[DIRECTIONS FOR THIS TASK] Give again, word for word, the lines below that run from the line with "Write the bpy" through the line with "SC = bpy.context.scene; COL = SC.collection". Drop the pictures.

[DATA SUPPLIED]
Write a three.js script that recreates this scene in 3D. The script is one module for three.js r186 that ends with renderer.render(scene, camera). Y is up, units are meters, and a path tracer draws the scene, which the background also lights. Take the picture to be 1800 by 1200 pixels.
* * *
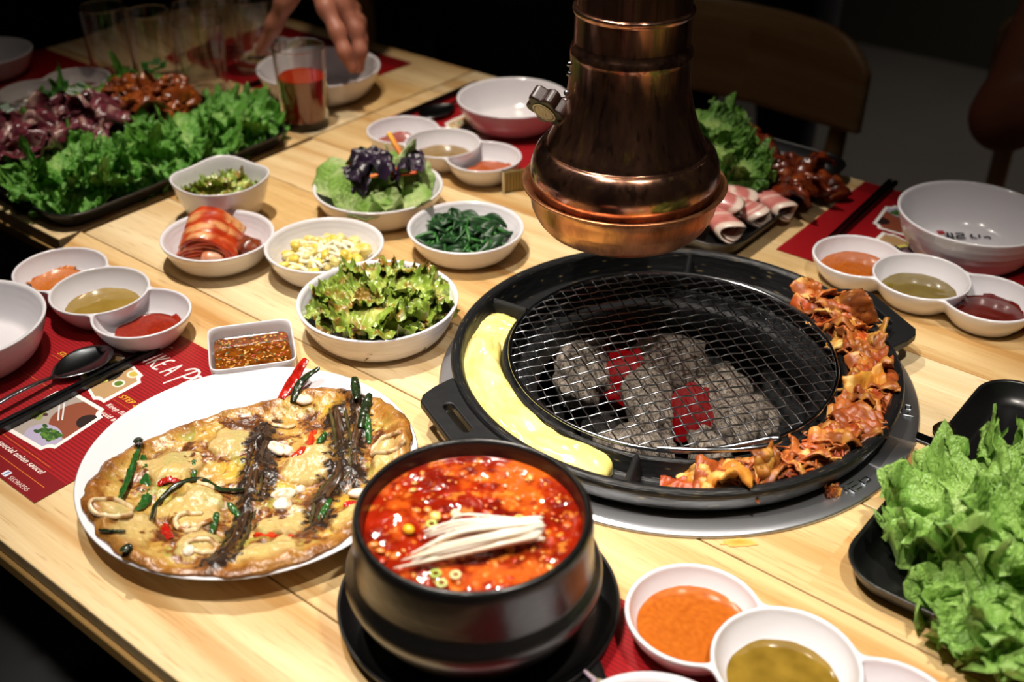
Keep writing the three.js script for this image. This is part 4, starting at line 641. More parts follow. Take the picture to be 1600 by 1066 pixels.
---
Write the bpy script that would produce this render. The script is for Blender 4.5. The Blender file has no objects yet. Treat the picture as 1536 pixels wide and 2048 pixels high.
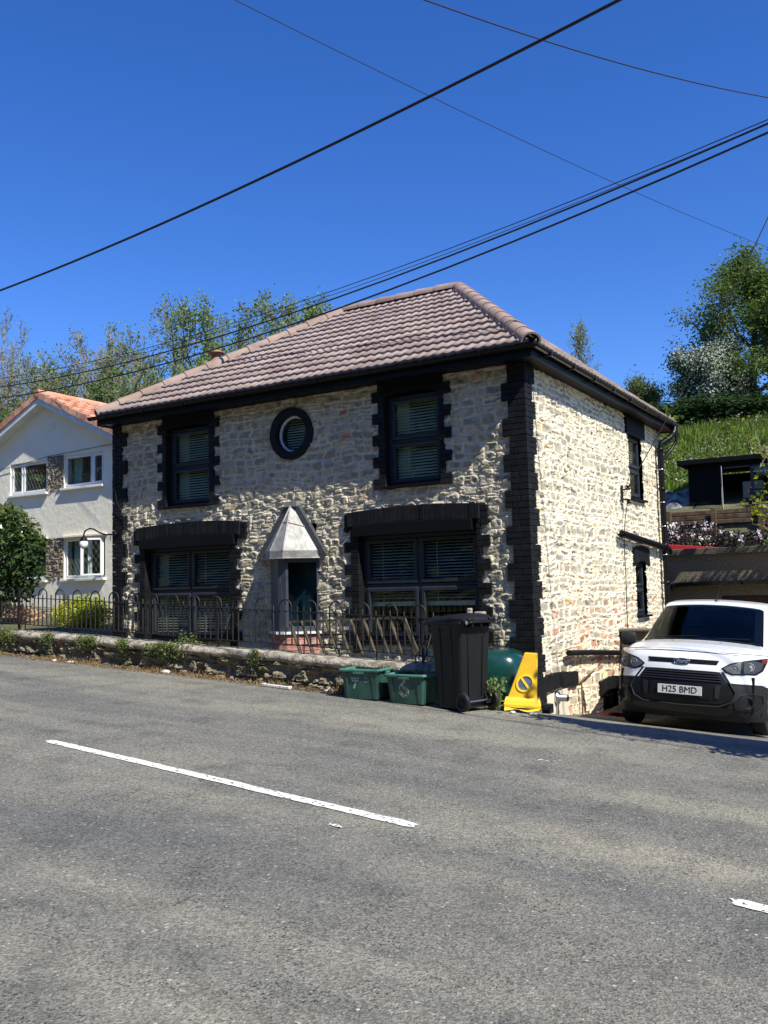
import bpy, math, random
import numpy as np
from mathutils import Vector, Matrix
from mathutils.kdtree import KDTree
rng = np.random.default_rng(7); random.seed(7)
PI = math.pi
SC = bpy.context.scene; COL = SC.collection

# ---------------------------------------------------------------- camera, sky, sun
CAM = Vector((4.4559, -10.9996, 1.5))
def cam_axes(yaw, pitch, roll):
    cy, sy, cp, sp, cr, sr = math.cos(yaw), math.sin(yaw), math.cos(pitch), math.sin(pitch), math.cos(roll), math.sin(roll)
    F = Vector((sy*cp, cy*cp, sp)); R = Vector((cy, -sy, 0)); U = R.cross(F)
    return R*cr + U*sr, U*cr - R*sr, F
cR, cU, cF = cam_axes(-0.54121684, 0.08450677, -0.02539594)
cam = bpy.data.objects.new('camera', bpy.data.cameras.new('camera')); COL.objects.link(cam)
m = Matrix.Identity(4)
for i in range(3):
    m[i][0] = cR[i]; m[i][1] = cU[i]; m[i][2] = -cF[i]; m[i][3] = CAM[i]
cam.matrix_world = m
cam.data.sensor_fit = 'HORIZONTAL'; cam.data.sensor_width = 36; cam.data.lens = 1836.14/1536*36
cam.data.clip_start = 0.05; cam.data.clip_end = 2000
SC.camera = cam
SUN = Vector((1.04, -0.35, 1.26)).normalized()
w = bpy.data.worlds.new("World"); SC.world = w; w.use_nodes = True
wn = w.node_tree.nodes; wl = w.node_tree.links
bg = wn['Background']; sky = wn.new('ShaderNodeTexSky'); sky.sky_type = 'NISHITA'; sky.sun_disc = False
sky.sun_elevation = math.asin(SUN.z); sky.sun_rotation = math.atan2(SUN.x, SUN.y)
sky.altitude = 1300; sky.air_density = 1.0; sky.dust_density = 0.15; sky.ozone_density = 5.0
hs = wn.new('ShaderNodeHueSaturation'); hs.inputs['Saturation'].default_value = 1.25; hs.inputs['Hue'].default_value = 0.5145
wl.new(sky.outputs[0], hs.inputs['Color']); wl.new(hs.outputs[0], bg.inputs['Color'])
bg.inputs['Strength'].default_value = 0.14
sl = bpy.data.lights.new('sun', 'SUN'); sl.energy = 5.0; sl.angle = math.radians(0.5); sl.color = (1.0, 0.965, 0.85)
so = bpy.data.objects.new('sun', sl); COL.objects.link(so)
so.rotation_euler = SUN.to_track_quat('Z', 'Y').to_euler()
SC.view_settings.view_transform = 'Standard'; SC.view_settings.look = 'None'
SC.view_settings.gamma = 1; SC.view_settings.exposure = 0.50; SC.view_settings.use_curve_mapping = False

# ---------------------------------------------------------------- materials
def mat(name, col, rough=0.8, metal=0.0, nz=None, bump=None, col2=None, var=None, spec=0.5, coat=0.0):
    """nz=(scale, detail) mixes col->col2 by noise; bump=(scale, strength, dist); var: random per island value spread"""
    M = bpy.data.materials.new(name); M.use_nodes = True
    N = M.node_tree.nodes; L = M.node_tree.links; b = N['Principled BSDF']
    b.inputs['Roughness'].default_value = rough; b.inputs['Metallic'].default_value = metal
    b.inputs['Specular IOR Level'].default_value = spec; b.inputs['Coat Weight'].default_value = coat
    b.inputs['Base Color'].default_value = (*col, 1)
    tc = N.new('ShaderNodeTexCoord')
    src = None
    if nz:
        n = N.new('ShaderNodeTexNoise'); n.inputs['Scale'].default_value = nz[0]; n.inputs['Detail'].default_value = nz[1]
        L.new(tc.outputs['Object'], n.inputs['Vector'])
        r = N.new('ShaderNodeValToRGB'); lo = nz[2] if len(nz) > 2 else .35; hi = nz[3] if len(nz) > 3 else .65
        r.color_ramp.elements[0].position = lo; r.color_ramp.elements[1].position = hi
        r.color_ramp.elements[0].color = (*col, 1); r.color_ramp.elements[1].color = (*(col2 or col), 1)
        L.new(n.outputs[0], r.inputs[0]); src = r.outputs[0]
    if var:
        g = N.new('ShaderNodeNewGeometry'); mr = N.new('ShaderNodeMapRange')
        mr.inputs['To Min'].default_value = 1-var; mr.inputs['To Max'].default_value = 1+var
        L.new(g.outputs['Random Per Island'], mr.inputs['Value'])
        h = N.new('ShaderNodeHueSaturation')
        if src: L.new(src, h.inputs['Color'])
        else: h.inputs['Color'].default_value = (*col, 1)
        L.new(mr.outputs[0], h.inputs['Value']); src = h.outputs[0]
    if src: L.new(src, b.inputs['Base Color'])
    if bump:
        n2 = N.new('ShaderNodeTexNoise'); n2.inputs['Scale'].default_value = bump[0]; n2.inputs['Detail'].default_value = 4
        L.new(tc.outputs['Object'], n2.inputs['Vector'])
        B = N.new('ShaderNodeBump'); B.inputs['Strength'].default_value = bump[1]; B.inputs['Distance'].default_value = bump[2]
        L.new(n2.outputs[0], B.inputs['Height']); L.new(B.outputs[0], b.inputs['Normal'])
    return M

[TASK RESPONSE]
Write the bpy script that would produce this render. The script is for Blender 4.5. The Blender file has no objects yet. Treat the picture as 1536 pixels wide and 2048 pixels high.
import bpy, math, random
import numpy as np
from mathutils import Vector, Matrix
from mathutils.kdtree import KDTree
rng = np.random.default_rng(7); random.seed(7)
PI = math.pi
SC = bpy.context.scene; COL = SC.collection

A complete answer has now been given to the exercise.